Além da segurança, o cuidado no atendimento é um diferencial valorizado. “Existe uma delicadeza no olhar feminino para o ritmo da trilha, para o bem-estar coletivo, para os momentos de silêncio. Não é só conduzir: é criar um espaço de conexão”, diz Milene Marques Ricardo, da Maytreia Eco.


Pioneirismo e resistência

A ocupação feminina na profissão de guia foi marcada por resistência. As primeiras mulheres que buscaram capacitação enfrentaram um setor ainda dominado por homens e um público reticente quanto à sua atuação.

“Elas se ‘atreveram’ a enfrentar preconceitos, quebraram barreiras e inspiraram outras a fazer o mesmo”, conta Rosa Almeida. “Hoje, muitas das nossas experiências incluem práticas de autocuidado, reconexão com a natureza e uma sensibilidade que transforma o passeio em vivência.”

Turista no Vale da Lua, na Chapada dos Veadeiros (GO)

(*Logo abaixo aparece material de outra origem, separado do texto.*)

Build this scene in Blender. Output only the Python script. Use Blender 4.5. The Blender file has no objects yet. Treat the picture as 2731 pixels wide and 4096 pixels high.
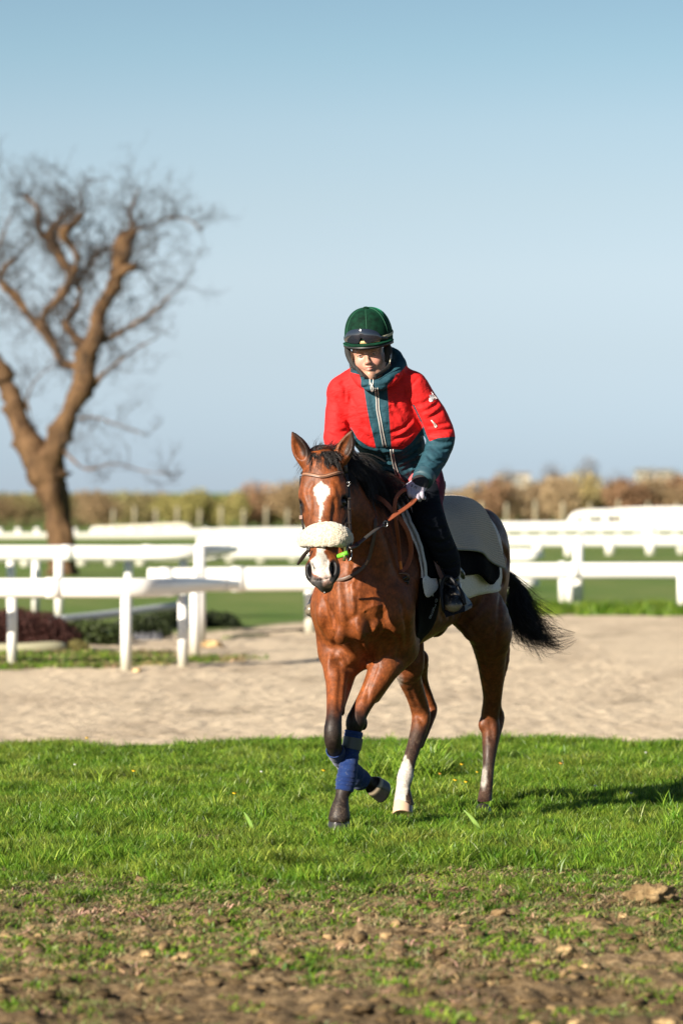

“Uma mulher pode inspirar muito a outra, e também ser respeitada por outros homens. Atendo muitos casais, famílias e amigos, além de grupos só de mulheres, e o respeito entre os gêneros vem evoluindo, apesar dos desafios. Quando cheguei, havia poucos exemplos de mulheres guias, exploradoras, hoje representamos bem. Somos persistentes, detalhistas, sensíveis, e sempre com vontade de aprender, com superações à vista. Mulheres são cuidadosas e respeitosas no atendimento. Somos livres para seguir nossos sonhos e fortes também. Poder partilhar esse caminho com outras mulheres, sejam colegas ou visitantes, é sempre uma dádiva”, afirma Leda Malysz, da operadora Fronteiras da Chapada.


Com redes de apoio, formação técnica e empatia, as guias mulheres da Chapada vêm mudando não apenas a paisagem do turismo local, mas também o modo como as mulheres se relacionam com o ato de viajar sozinhas.